Li recentemente, num artigo de um padre cuja opinião eu respeito, que somos habitados pelo infinito. Que a nossa sede de Deus advém justamente dessa sede de infinito, dessa insaciável e incomensurável incompletude, que por vezes apenas encontra algum repouso na confiança e entrega totais. Eu, por exemplo, apenas encontro o meu repouso autêntico quando recordo Jesus: "faça-se a Tua vontade e não a minha". É na entrega abandonada, confiante e recheada de esperança que descubro o reconfortante colo do Pai. Mas não acontece muito, confesso. Apenas nas situações de desespero total e absoluto. Fora desses momentos é o infinito que inapelavelmente me habita. É a procura constante, o fazer e refazer, o encontro e desencontro, o toca e foge permanente que me faz sentir que ora sou, inteiro, de corpo e alma, ora vou sendo, corpo e alma em permanente desavinda.
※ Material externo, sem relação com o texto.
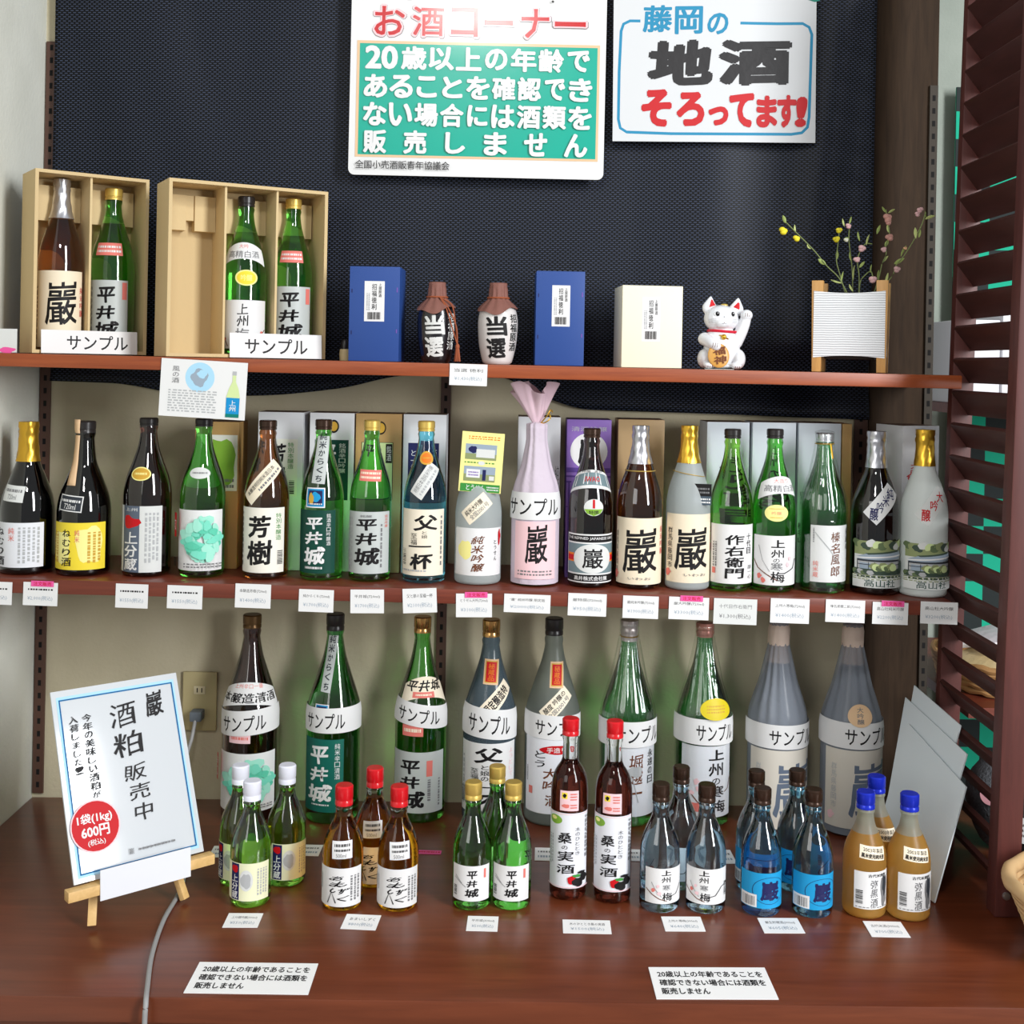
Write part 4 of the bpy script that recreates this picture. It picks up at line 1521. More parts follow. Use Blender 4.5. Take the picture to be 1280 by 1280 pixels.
# planter wound with white string, and its flowers
def planter():
    y0, y1 = -0.235, -0.125
    xa, xb = W(1026, 410, y0).x, W(1123, 410, y0).x
    xm, ym = (xa + xb) / 2, (y0 + y1) / 2
    z = z_top(xm) + 0.001
    h = W(1074, 350, y0).z - z
    t = thing('string_planter', 'square planter of four wooden posts wound with white string', 'planter', (xm, ym, z))
    hw, hd = (xb - xa) / 2 * 0.96, (y1 - y0) / 2 * 0.9
    t.rotation_euler = (0, 0, R(-20))
    mw_ = wood('light_wood', (176, 128, 66), (198, 150, 84), (14, 14, 1.5), .5)
    for sx in (-1, 1):
        for sy in (-1, 1):
            bm = bmesh.new()
            box(bm, (-.0105, -.0085, 0), (.0105, .0085, h), bev=.0012)
            for v in bm.verts:
                q = max(0, .03 - v.co.z) / .03
                v.co.x = v.co.x * (1 - .25 * q)
            o = obj('leg', bm, mw_, t, True)
            o.location = (sx * (hw - .0105), sy * (hd - .0085), 0)
    # string winding
    m, n, L, b = node_mat('white_string', .8)
    tc = n.new('ShaderNodeTexCoord')
    wv = n.new('ShaderNodeTexWave')
    wv.bands_direction = 'Z'
    wv.inputs['Scale'].default_value, wv.inputs['Distortion'].default_value = 75, 1.2
    wv.inputs['Detail'].default_value, wv.inputs['Detail Scale'].default_value = 2, .6
    r = n.new('ShaderNodeValToRGB')
    r.color_ramp.elements[0].color, r.color_ramp.elements[1].color = rgb((150, 152, 158)), rgb((226, 228, 230))
    r.color_ramp.elements[1].position = .25
    bp = n.new('ShaderNodeBump')
    bp.inputs['Strength'].default_value, bp.inputs['Distance'].default_value = .6, .001
    L.new(tc.outputs['Object'], wv.inputs['Vector'])
    L.new(wv.outputs['Fac'], r.inputs['Fac'])
    L.new(r.outputs['Color'], b.inputs['Base Color'])
    L.new(wv.outputs['Fac'], bp.inputs['Height'])
    L.new(bp.outputs['Normal'], b.inputs['Normal'])
    bm = bmesh.new()
    zb, zt_ = h * .155, h * .885
    rings = []
    nz, ns = 10, 12
    for out in (1, 0):
        for i in (range(nz + 1) if out else range(nz, -1, -1)):
            q = i / nz
            ring = []
            for s_ in range(4):
                c = [(-1, -1), (1, -1), (1, 1), (-1, 1)]
                a_, b_ = c[s_], c[(s_ + 1) % 4]
                for k in range(ns):
                    e = k / ns
                    sag = .004 * (1 - (2 * e - 1) ** 2) * (2 * q - 1)
                    ex = .001 if out else -.002
                    ring.append(bm.verts.new(((a_[0] + (b_[0] - a_[0]) * e) * (hw + ex - .0055), (a_[1] + (b_[1] - a_[1]) * e) * (hd + ex), zb + (zt_ - zb) * q - sag)))
            rings.append(ring)
    rings.append(rings[0])
    N = 4 * ns
    for A, B_ in zip(rings, rings[1:]):
        for k in range(N):
            bm.faces.new((A[k], A[(k + 1) % N], B_[(k + 1) % N], B_[k]))
    obj('string_winding', bm, m, t)
    bm = bmesh.new()
    box(bm, (-hw + .022, -hd + .020, h * .14), (hw - .022, hd - .020, h * .80), bev=.004)
    obj('pot', bm, mat('dark_pot', (40, 34, 30), .7), t, True)
    # flower stems: pixel paths in the photo's frame, each at a depth of its own
    ox, oy, k = 970, 250, .1718
    stems = [
        ('longest stem leaning far left with yellow buds', -.20, -.17, [(540, 700), (460, 570), (370, 480), (270, 360), (150, 240), (70, 160)],
         [(60, 140, 25, 60, -20), (240, 340, 22, 40, -45), (335, 450, 30, 70, -55), (137, 210, 14, 60, -5), (480, 560, 14, 80, 10)], [(50, 225, 32, 'y'), (147, 280, 26, 'y')]),
        ('upright stem with two yellow buds left of centre', -.18, -.15, [(520, 700), (470, 560), (440, 440), (450, 330), (460, 230)],
         [(445, 400, 20, 60, 0), (440, 595, 16, 90, -75)], [(460, 220, 24, 'y'), (440, 285, 26, 'y')]),
        ('upright stem with a pale pink bud at its tip', -.17, -.19, [(560, 700), (555, 520), (540, 380), (530, 280), (535, 190)],
         [(540, 410, 18, 70, -8), (490, 165, 14, 60, -15), (540, 150, 14, 60, 15), (563, 530, 14, 110, 4), (510, 285, 26, 40, 60)], [(525, 190, 22, 'lp'), (510, 290, 18, 'wd')]),
        ('short leafy stem with pink buds in the middle', -.19, -.20, [(600, 700), (605, 560), (592, 450), (610, 380), (650, 320), (700, 320)],
         [(600, 265, 16, 70, -12), (665, 290, 18, 80, 15), (625, 470, 20, 60, 40), (545, 640, 18, 60, -30)], [(588, 432, 25, 'lp'), (625, 352, 28, 'lp')]),
        ('short drooping stem with one pink bud near the string', -.20, -.215, [(605, 700), (612, 600), (650, 545), (690, 520), (705, 560)],
         [(690, 500, 14, 60, 5)], [(705, 578, 30, 'lp')]),
        ('tall stem right of centre with pink blossoms', -.17, -.14, [(735, 700), (750, 560), (770, 470), (800, 400), (800, 330), (825, 250), (812, 150), (800, 70)],
         [(745, 215, 22, 70, 20), (815, 205, 20, 60, -5), (805, 315, 24, 55, 25), (795, 430, 18, 60, 40), (785, 70, 16, 50, -35), (840, 80, 18, 55, 60), (745, 550, 20, 80, 0)], [(825, 272, 30, 'rs'), (810, 130, 34, 'rs'), (785, 360, 22, 'lp'), (815, 160, 26, 'rs')]),
        ('long stem leaning right with pink blossoms at its tip', -.16, -.18, [(780, 700), (840, 560), (870, 480), (935, 400), (1010, 280), (1060, 180), (1090, 90)],
         [(895, 445, 28, 85, 60), (1015, 240, 24, 80, -5), (1045, 245, 18, 60, 10), (1120, 125, 24, 75, 70), (1088, 105, 14, 50, -10), (805, 570, 18, 80, 15), (925, 370, 18, 90, 25)], [(880, 505, 26, 'lp'), (1050, 72, 24, 'lp'), (1028, 103, 20, 'lp'), (940, 350, 14, 'pe')]),
    ]
    ml = [mat('leaf_green', (142, 158, 84), .6), mat('leaf_light', (178, 188, 116), .6)]
    rnd = random.Random(3)
    for label, ya, yb, path, leaves, buds in stems:
        n_ = len(path)
        P = [W(ox + a * k, oy + c * k, ya + (yb - ya) * i / (n_ - 1)) for i, (a, c) in enumerate(path)]
        P[0].x = max(xm - .04, min(xm + .04, P[0].x))
        base = Vector((P[0].x, P[0].y, z + h * .80))
        P[0] = base.copy()
        s_ = thing('flower_stem', 'artificial flower, ' + label, 'flower', base, 0, 'flowers in the string planter')
        bm = bmesh.new()
        tube(bm, curve_pts([p_ - base for p_ in P], 5), .0011, 6)
        obj('stem', bm, mat('stem_green', (112, 124, 72), .6), s_, True)

        def yof(pyy):
            q = (path[0][1] - pyy) / max(1, path[0][1] - path[-1][1])
            return ya + (yb - ya) * max(0, min(1, q))
        for i, (a, c, wl, hl, ang) in enumerate(leaves):
            y_ = yof(c)
            C = W(ox + a * k, oy + c * k, y_) - base
            hw_, hh = wl * k / S(y_) / 2, hl * k / S(y_) / 2
            bm = bmesh.new()
            nn = 8
            rows = []
            for j in range(nn + 1):
                q = j / nn
                ww = hw_ * math.sin(math.pi * min(1, q * .96 + .02)) ** .8
                zz_ = (q - .5) * 2 * hh
                bend = .15 * hh * (2 * q - 1) ** 2
                rows.append([bm.verts.new((-ww, -bend, zz_)), bm.verts.new((0, -bend + .3 * ww, zz_)), bm.verts.new((ww, -bend, zz_))])
            for A, B_ in zip(rows, rows[1:]):
                for e in range(2):
                    bm.faces.new((A[e], A[e + 1], B_[e + 1], B_[e]))
            bmesh.ops.transform(bm, matrix=Matrix.Translation(C) @ Matrix.Rotation(R(ang), 4, 'Y') @ Matrix.Rotation(rnd.uniform(-.6, .6), 4, 'Z'), verts=bm.verts)
            o = obj('leaf', bm, ml[i % 2], s_, 'all')
            o.modifiers.new('thickness', 'SOLIDIFY').thickness = .0004
        for a, c, d, col in buds:
            y_ = yof(c)
            C = W(ox + a * k, oy + c * k, y_ - .002) - base
            rr = d * k / S(y_)
            bm = bmesh.new()
            for j in range(3):
                an = 2.1 * j + rnd.random()
                ball(bm, C + Vector((math.cos(an), .4 * math.sin(2 * an), math.sin(an))) * rr * .35, rr * .75, rr * .6, rr * .6, u=12, v=8)
            obj('blossom', bm, mat('petal_' + col, {'y': (222, 206, 40), 'lp': (208, 166, 166), 'wd': (200, 200, 180), 'rs': (192, 140, 128), 'pe': (206, 160, 120)}[col], .6), s_, True)


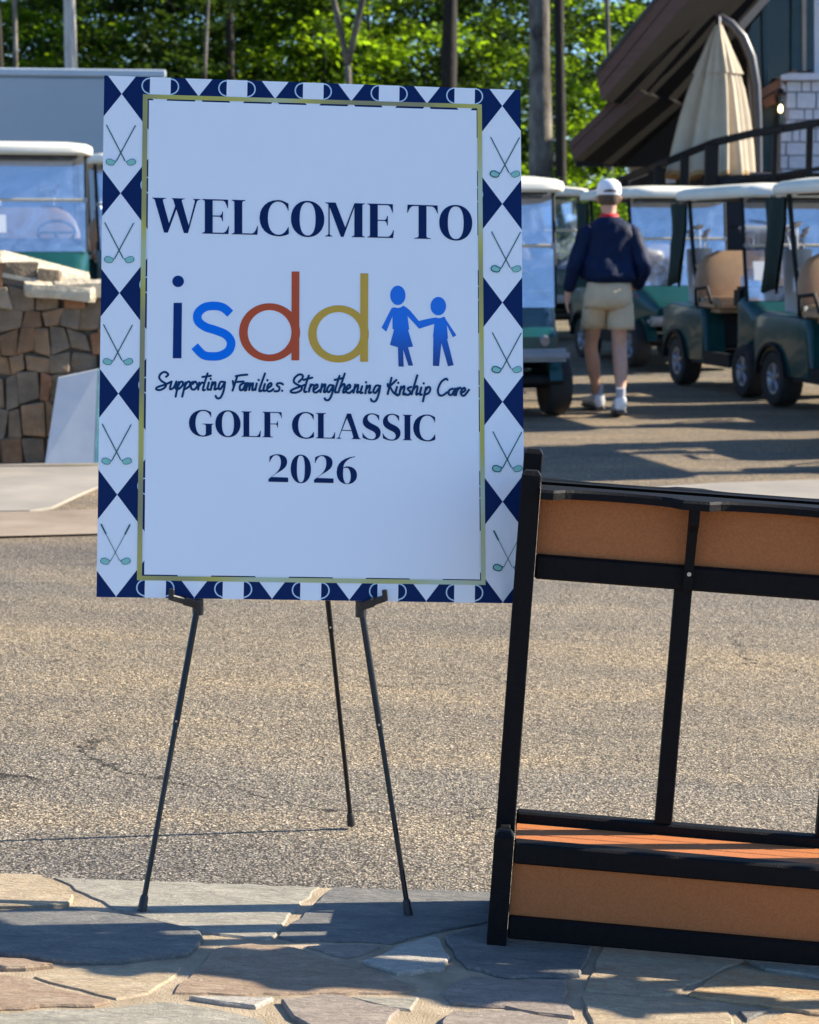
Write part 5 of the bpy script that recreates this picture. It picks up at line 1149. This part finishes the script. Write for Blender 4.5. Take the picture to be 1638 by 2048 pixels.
def tree(u, y, rpx, lean, bark, crown, label, group, h=13, seed=0, fork=None, name='tree', rz=None, sc=1., br=True):
    x = (u - 819) / FPX * y; z = gz(x, min(y, 60)) - .1
    t = empty(name, loc=(x, y, z), label=label, cat='tree', group=group)
    b = trunk_mesh(h, rpx / FPX * y, lean, seed, br, fork); b.build('trunk', bark, t, smooth=2)
    c = bpy.data.objects.new('crown', crown); COL.objects.link(c); c.parent = t; c.rotation_euler = (0, 0, rz if rz is not None else seed * 1.7); c.scale = (sc, sc, sc)
    return t
tg = 'tall trees at the wood edge'
tree(1072, 31.5, 27, (.004, 0), 'bark_grey', high[0], 'thickest grey tree trunk rising beside the clubhouse eave', tg, seed=1, br=False)
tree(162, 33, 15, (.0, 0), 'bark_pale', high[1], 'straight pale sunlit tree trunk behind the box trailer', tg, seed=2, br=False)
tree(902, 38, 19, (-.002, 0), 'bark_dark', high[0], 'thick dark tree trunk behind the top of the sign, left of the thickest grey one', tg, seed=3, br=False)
tree(704, 34, 7, (.0, 0), 'bark_grey', high[1], 'slim grey tree forking into a V above the sign', tg, seed=4, br=False, h=4.2, fork=[(-1.0, 0, 6.5, 0), (1.25, 0, 7.5, 0)])
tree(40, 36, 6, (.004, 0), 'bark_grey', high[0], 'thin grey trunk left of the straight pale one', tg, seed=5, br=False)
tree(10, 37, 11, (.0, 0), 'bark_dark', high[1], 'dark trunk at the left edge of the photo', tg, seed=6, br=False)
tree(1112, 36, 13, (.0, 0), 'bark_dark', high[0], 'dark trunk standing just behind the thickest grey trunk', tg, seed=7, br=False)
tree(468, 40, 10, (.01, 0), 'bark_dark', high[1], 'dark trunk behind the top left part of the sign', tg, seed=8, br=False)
tree(403, 35, 4, (.045, 0), 'bark_grey', high[0], 'thin slanting grey trunk above the top left of the sign', tg, seed=9, br=False)
tree(1216, 36, 6, (-.02, 0), 'bark_grey', high[0], 'thin trunk seen just above the clubhouse lower eave', tg, seed=13, br=False)
rr = random.Random(21); ug = 'leafy young trees filling the wood'
k = 0
for row, (y, n_, x0, x1) in enumerate(((42, 7, -9.5, 2.0), (47, 8, -11, 4.5), (53, 9, -13, 6.5), (60, 10, -15, 9))):
    for i in range(n_):
        x = x0 + (x1 - x0) * (i + rr.uniform(.15, .85)) / n_; yy = y + rr.uniform(-1.8, 1.8); u = 819 + x / yy * FPX
        tree(u, yy, 2.6, (rr.uniform(-.02, .02), 0), 'bark_dark', low[(i * 7 + row * 3) % 4], 'leafy young green tree standing in the wood behind the carts', ug, h=9, seed=30 + k, rz=rr.uniform(0, 6.28), sc=rr.uniform(.9, 1.15), name='young_tree'); k += 1
# far wood as one mass
def far(rr):
    x = rr.uniform(-24, 13); z = rr.uniform(2, 17) if x < 2 else rr.uniform(2, 9 + rr.random() * 5)
    return ((x, rr.uniform(66, 76), z), rr.uniform(.6, 1.2))
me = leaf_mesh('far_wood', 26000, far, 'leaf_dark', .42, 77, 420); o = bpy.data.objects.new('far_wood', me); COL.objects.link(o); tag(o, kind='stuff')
# low shrubs at the foot of the wood
sh = leaf_mesh('foliage', 5000, lambda r_: ((r_.uniform(-1.5, 1.5), r_.uniform(-1, 1), r_.uniform(.2, 1.9)), .25), 'leaf', .10, 9, 60)
for i, (u, y, lab) in enumerate(((1110, 30.5, 'low leafy shrub at the foot of the thickest grey trunk'), (1195, 33, 'low leafy shrub under the tip of the clubhouse eave'), (1262, 35, 'low leafy shrub beside the clubhouse wall under the eave'))):
    x = (u - 819) / FPX * y; t = empty('shrub', loc=(x, y, gz(x, y)), rz=i, label=lab, cat='shrub', group='shrubs at the wood edge')
    c = bpy.data.objects.new('foliage', sh); COL.objects.link(c); c.parent = t
    b = MB(); b.tube([(0, 0, -.1), (.1, 0, .8), (.05, .1, 1.4)], [.03, .02, .01], 6); b.build('stem', 'bark_dark', t, smooth=True)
Ler de um padre que a incompletude pode ser fome de Deus é importante para mim. Porque muitas vezes caio na tentação de invejar aqueles que, pelo menos à minha vista desarmada, são um feliz bloco monolítico, onde tudo está devidamente acomodado onde devia estar, sem lugar a dúvidas existenciais. Invejo a sua serenidade, a sua clareza, as suas certezas absolutas, a tranquilidade do seu sono, a sua (para mim tão inacessível) coerência de vida. A minha coerência reside apenas na permanência da procura... e na constante insuficiência da resposta.

Há uns anos fiquei muito feliz quando, em Taizé, me possibilitaram uma outra leitura de Lucas 7, 47: "pois digo-te que lhe são perdoados os seus muitos pecados, porque muito amou; mas àquele a quem pouco se perdoa pouco ama". Sempre li o perdão como grande recompensa ao grande amor. Mas em Taizé colocaram a tónica no amor: peca muito quem ama muito. E o perdão, que nunca é recompensa, é uma dádiva ao que muito ama justamente porque quem ama  aceita viver no risco de amar. Ao que pouco se tem a perdoar é porque pouco arriscou viver, preferindo enterrar o seu tesouro à eventualidade de o perder.

Resta-me esta confiança. Que o olhar incompreensível dos homens dê lugar ao olhar amoroso do Pai.